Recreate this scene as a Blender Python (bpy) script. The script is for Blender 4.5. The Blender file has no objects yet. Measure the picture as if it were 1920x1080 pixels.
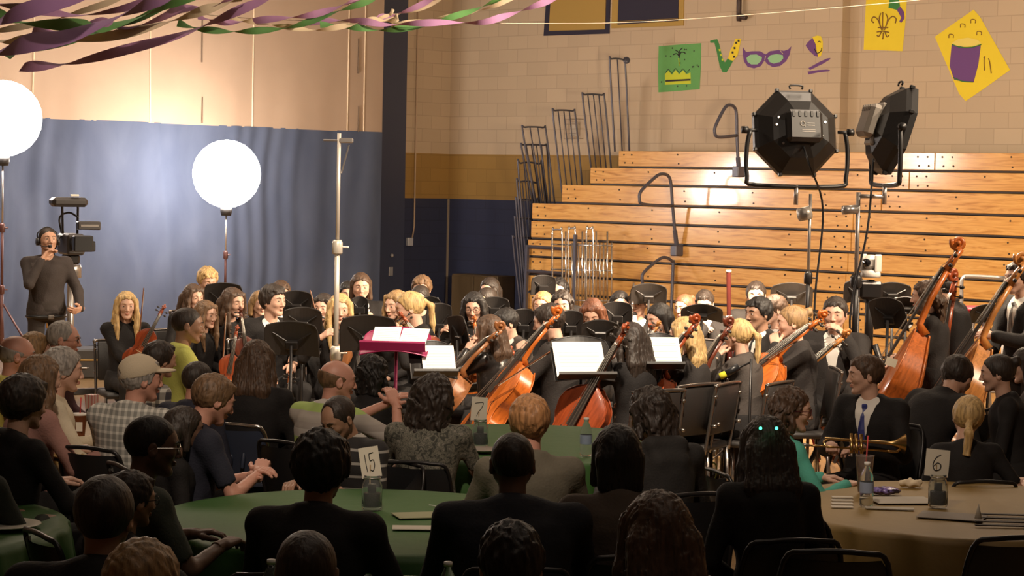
import bpy, math, random
import numpy as np
from mathutils import Vector, Matrix

# ------------------------------------------------------------------ camera, world, exposure
F_PX = 4000.0                       # focal length in pixels of the 1920 px wide frame
CAM_H = 2.20
PITCH = math.radians(-2.82)
ROLL = math.radians(1.15)
scene = bpy.context.scene
COL = scene.collection
cam_d = bpy.data.cameras.new('camera')
cam_d.sensor_width = 36.0
cam_d.lens = F_PX / 1920.0 * 36.0
cam_d.clip_end = 200.0
cam = bpy.data.objects.new('camera', cam_d)
COL.objects.link(cam)
CAM_R = Matrix.Rotation(math.pi / 2 + PITCH, 3, 'X') @ Matrix.Rotation(ROLL, 3, 'Z')
cam.matrix_world = Matrix.Translation((0, 0, CAM_H)) @ CAM_R.to_4x4()
scene.camera = cam
world = bpy.data.worlds.new('world')
world.use_nodes = True
world.node_tree.nodes['Background'].inputs[0].default_value = (0.5, 0.42, 0.36, 1)
world.node_tree.nodes['Background'].inputs[1].default_value = 0.02
scene.world = world
scene.view_settings.view_transform = 'Standard'
scene.view_settings.look = 'None'
scene.view_settings.gamma = 1.0
scene.view_settings.use_curve_mapping = False
scene.view_settings.exposure = 0.0
scene.cycles.max_bounces = 5
scene.cycles.diffuse_bounces = 3
scene.cycles.glossy_bounces = 2
scene.cycles.transmission_bounces = 5
scene.cycles.transparent_max_bounces = 8
scene.cycles.sample_clamp_indirect = 4.0
scene.cycles.caustics_reflective = False
scene.cycles.caustics_refractive = False
scene.cycles.use_denoising = True
random.seed(7)


def ray(px, py):
    v = CAM_R @ Vector(((px - 960.0) / F_PX, -(py - 540.0) / F_PX, -1.0))
    return v / v.y


def at(px, py, d):
    """the world point seen at a pixel, d metres into the hall"""
    r = ray(px, py)
    return Vector((r.x * d, d, CAM_H + r.z * d))


def at_z(px, py, z):
    r = ray(px, py)
    d = (z - CAM_H) / r.z
    return Vector((r.x * d, d, z))


def hit(px, py, p0, n):
    r = ray(px, py)
    o = Vector((0, 0, CAM_H))
    t = (Vector(p0) - o).dot(n) / r.dot(n)
    return o + r * t

# the hall's directions: the bleacher wall runs along U, the divider curtain along V
U = Vector((-0.731, 0.682, 0)).normalized()     # along the bleachers, away to the left
V = Vector((0.682, 0.731, 0)).normalized()      # into the bleacher wall / along the curtain
AREA = [  # unseen area lights added overhead as fill: name, position, size, watts, colour
    ('added_fill_light', (4.0, 19.5, 7.4), 3.0, 260, (1.0, 0.80, 0.60)),
    ('added_fill_light', (-5.0, 19.0, 7.4), 3.0, 300, (1.0, 0.80, 0.60)),
    ('added_fill_light', (0.0, 12.2, 7.6), 3.0, 40, (1.0, 0.80, 0.62)),
    ('added_fill_light', (1.0, 5.5, 7.4), 4.0, 40, (1.0, 0.82, 0.66)),
]
for nm, loc, size, w, c in AREA:
    ld = bpy.data.lights.new(nm, 'AREA')
    ld.size = size
    ld.energy = w
    ld.color = c
    lo = bpy.data.objects.new(nm, ld)
    lo.location = loc
    COL.objects.link(lo)
SPOTS = [  # unseen spots added overhead to brighten the players and the audience
    ('added_spot_light', (9.5, 14.5, 6.8), (-3.6, 17.6, 1.0), 5200, 36, (1.0, .80, .58)),
    ('added_spot_light', (8.5, 10.5, 7.2), (1.6, 17.2, 1.0), 4200, 32, (1.0, .80, .58)),
    ('added_spot_light', (1.5, 9.5, 7.6), (.4, 15.6, 1.0), 5200, 34, (1.0, .82, .62)),
    ('added_spot_light', (-.6, 4.6, 6.4), (.1, 12.6, .9), 1050, 46, (1.0, .80, .62)),
    ('added_spot_light', (-6.5, 11.0, 7.4), (-2.6, 18.2, 1.0), 1600, 28, (1.0, .82, .62)),
]
for nm, loc, aim_, w, ang, c in SPOTS:
    ld = bpy.data.lights.new(nm, 'SPOT')
    ld.energy = w
    ld.color = c
    ld.spot_size = math.radians(ang)
    ld.spot_blend = .6
    ld.shadow_soft_size = .15
    lo = bpy.data.objects.new(nm, ld)
    lo.location = loc
    lo.rotation_euler = (Vector(aim_) - Vector(loc)).to_track_quat('-Z', 'Y').to_euler()
    COL.objects.link(lo)
LAMP_FRONT, LAMP_SIDE = 570.0, 200.0           # emission of the two octagonal film lights
LANTERN = (60.0, 50.0)                          # emission of the two round lantern lights

# ------------------------------------------------------------------ materials
MATS = {}


def mat(name, col, rough=0.6, metal=0.0, var=0.0, vscale=20.0, bump=0.0, bscale=60.0, coat=0.0, emit=None, estr=0.0,
        trans=0.0, sheen=0.0, spec=0.5, alpha=1.0):
    if name in MATS:
        return MATS[name]
    m = bpy.data.materials.new(name)
    m.use_nodes = True
    nt = m.node_tree
    b = nt.nodes['Principled BSDF']
    b.inputs['Base Color'].default_value = (*col, 1)
    b.inputs['Roughness'].default_value = rough
    b.inputs['Metallic'].default_value = metal
    b.inputs['Coat Weight'].default_value = coat
    b.inputs['Coat Roughness'].default_value = 0.12
    b.inputs['Transmission Weight'].default_value = trans
    b.inputs['Sheen Weight'].default_value = sheen
    b.inputs['Specular IOR Level'].default_value = spec
    b.inputs['Alpha'].default_value = alpha
    if emit:
        b.inputs['Emission Color'].default_value = (*emit, 1)
        b.inputs['Emission Strength'].default_value = estr
    tc = nt.nodes.new('ShaderNodeTexCoord')
    if var > 0:
        n = nt.nodes.new('ShaderNodeTexNoise')
        n.inputs['Scale'].default_value = vscale
        n.inputs['Detail'].default_value = 4
        nt.links.new(tc.outputs['Object'], n.inputs['Vector'])
        mx = nt.nodes.new('ShaderNodeMix')
        mx.data_type = 'RGBA'
        nt.links.new(n.outputs['Fac'], mx.inputs[0])
        mx.inputs[6].default_value = (*[max(0, c * (1 - var)) for c in col], 1)
        mx.inputs[7].default_value = (*[min(1, c * (1 + var)) for c in col], 1)
        nt.links.new(mx.outputs[2], b.inputs['Base Color'])
    if bump > 0:
        n = nt.nodes.new('ShaderNodeTexNoise')
        n.inputs['Scale'].default_value = bscale
        n.inputs['Detail'].default_value = 5
        nt.links.new(tc.outputs['Object'], n.inputs['Vector'])
        bp = nt.nodes.new('ShaderNodeBump')
        bp.inputs['Strength'].default_value = bump
        bp.inputs['Distance'].default_value = 0.01
        nt.links.new(n.outputs['Fac'], bp.inputs['Height'])
        nt.links.new(bp.outputs['Normal'], b.inputs['Normal'])
    MATS[name] = m
    return m


def nodes_of(m):
    return m.node_tree, m.node_tree.nodes['Principled BSDF'], m.node_tree.nodes.new, m.node_tree.links.new


def ramp_mat(name, make_fac, stops, rough=0.6, bump=0.0, coat=0.0, interp='LINEAR', sheen=0.0):
    """a material coloured by a ramp over a factor socket built by make_fac(nodetree, texcoord)"""
    if name in MATS:
        return MATS[name]
    m = mat(name, stops[0][1], rough, coat=coat, sheen=sheen)
    nt, b, new, link = nodes_of(m)
    tc = [n for n in nt.nodes if n.type == 'TEX_COORD'][0]
    fac = make_fac(nt, tc)
    r = new('ShaderNodeValToRGB')
    r.color_ramp.interpolation = interp
    while len(r.color_ramp.elements) < len(stops):
        r.color_ramp.elements.new(0.5)
    for e, (p, c) in zip(r.color_ramp.elements, stops):
        e.position = p
        e.color = (*c, 1)
    link(fac, r.inputs[0])
    link(r.outputs[0], b.inputs['Base Color'])
    if bump:
        bp = new('ShaderNodeBump')
        bp.inputs['Strength'].default_value = bump
        bp.inputs['Distance'].default_value = 0.01
        link(fac, bp.inputs['Height'])
        link(bp.outputs['Normal'], b.inputs['Normal'])
    return m


def mth(nt, op, a, b=None):
    n = nt.nodes.new('ShaderNodeMath')
    n.operation = op
    for i, v in enumerate((a, b)):
        if v is None:
            continue
        if isinstance(v, (int, float)):
            n.inputs[i].default_value = v
        else:
            nt.links.new(v, n.inputs[i])
    return n.outputs[0]


def mapped(nt, tc, scale=(1, 1, 1), rot=(0, 0, 0), out='Object'):
    mp = nt.nodes.new('ShaderNodeMapping')
    mp.inputs['Scale'].default_value = scale
    mp.inputs['Rotation'].default_value = rot
    nt.links.new(tc.outputs[out], mp.inputs[0])
    return mp.outputs[0]


def noise_fac(scale, stretch=(1, 1, 1), detail=5, dist=0.0):
    def f(nt, tc):
        n = nt.nodes.new('ShaderNodeTexNoise')
        n.inputs['Scale'].default_value = scale
        n.inputs['Detail'].default_value = detail
        n.inputs['Distortion'].default_value = dist
        nt.links.new(mapped(nt, tc, stretch), n.inputs['Vector'])
        return n.outputs['Fac']
    return f


def axis_stripes(axis, freq, width=0.5):
    def f(nt, tc):
        s = nt.nodes.new('ShaderNodeSeparateXYZ')
        nt.links.new(tc.outputs['Object'], s.inputs[0])
        return mth(nt, 'FRACT', mth(nt, 'MULTIPLY', s.outputs[axis], freq))
    return f


def plaid_mat(name, c0, c1, c2, fx, fz):
    if name in MATS:
        return MATS[name]
    m = mat(name, c0, 0.85)
    nt, b, new, link = nodes_of(m)
    tc = [n for n in nt.nodes if n.type == 'TEX_COORD'][0]
    s = new('ShaderNodeSeparateXYZ')
    link(tc.outputs['Object'], s.inputs[0])
    g = mth(nt, 'LESS_THAN', mth(nt, 'FRACT', mth(nt, 'MULTIPLY', mth(nt, 'ADD', s.outputs[0], mth(nt, 'MULTIPLY', s.outputs[1], 0.5)), fx)), 0.45)
    h = mth(nt, 'LESS_THAN', mth(nt, 'FRACT', mth(nt, 'MULTIPLY', s.outputs[2], fz)), 0.35)
    r = new('ShaderNodeValToRGB')
    r.color_ramp.interpolation = 'CONSTANT'
    r.color_ramp.elements.new(0.5)
    for e, (p, c) in zip(r.color_ramp.elements, ((0, c0), (0.4, c1), (0.9, c2))):
        e.position = p
        e.color = (*c, 1)
    link(mth(nt, 'MULTIPLY', mth(nt, 'ADD', g, h), 0.5), r.inputs[0])
    link(r.outputs[0], b.inputs['Base Color'])
    return m

# ------------------------------------------------------------------ mesh helpers


def new_mesh(name, V_, F_, mats, smooth=True, fm=None):
    """V_ n x 3, F_ m x 4 (numpy) or list of tuples"""
    me = bpy.data.meshes.new(name)
    if isinstance(F_, np.ndarray):
        nv, nf = len(V_), len(F_)
        me.vertices.add(nv)
        me.vertices.foreach_set('co', np.asarray(V_, dtype=np.float32).ravel())
        me.loops.add(nf * 4)
        me.loops.foreach_set('vertex_index', F_.astype(np.int32).ravel())
        me.polygons.add(nf)
        me.polygons.foreach_set('loop_start', np.arange(0, nf * 4, 4, dtype=np.int32))
        me.update(calc_edges=True)
    else:
        me.from_pydata([tuple(v) for v in V_], [], F_)
        me.update()
    for m in (mats if isinstance(mats, (list, tuple)) else [mats]):
        me.materials.append(m)
    if fm is not None:
        me.polygons.foreach_set('material_index', np.asarray(fm, dtype=np.int32))
    if smooth:
        me.polygons.foreach_set('use_smooth', np.ones(len(me.polygons), dtype=bool))
    return me


def link_obj(name, me, parent=None):
    o = bpy.data.objects.new(name, me)
    COL.objects.link(o)
    if parent:
        o.parent = parent
    return o


def tag(o, label=None, cat=None, group=None, kind=None):
    if label:
        o['label'] = label
    if cat:
        o['category'] = cat
    if group:
        o['group'] = group
    if kind:
        o['kind'] = kind
    return o


def thing(name, label, cat, loc=(0, 0, 0), rotz=0.0, group=None, mw=None):
    o = bpy.data.objects.new(name, None)
    COL.objects.link(o)
    if mw is not None:
        o.matrix_world = mw
    else:
        o.location = loc
        o.rotation_euler = (0, 0, rotz)
    return tag(o, label, cat, group)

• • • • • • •

Work instructions
Leave out the pictures. Transcribe only the lines above, from the first through the one that contains "from mathutils import Vector, Matrix".

Exercise result
Recreate this scene as a Blender Python (bpy) script. The script is for Blender 4.5. The Blender file has no objects yet. Measure the picture as if it were 1920x1080 pixels.
import bpy, math, random
import numpy as np
from mathutils import Vector, Matrix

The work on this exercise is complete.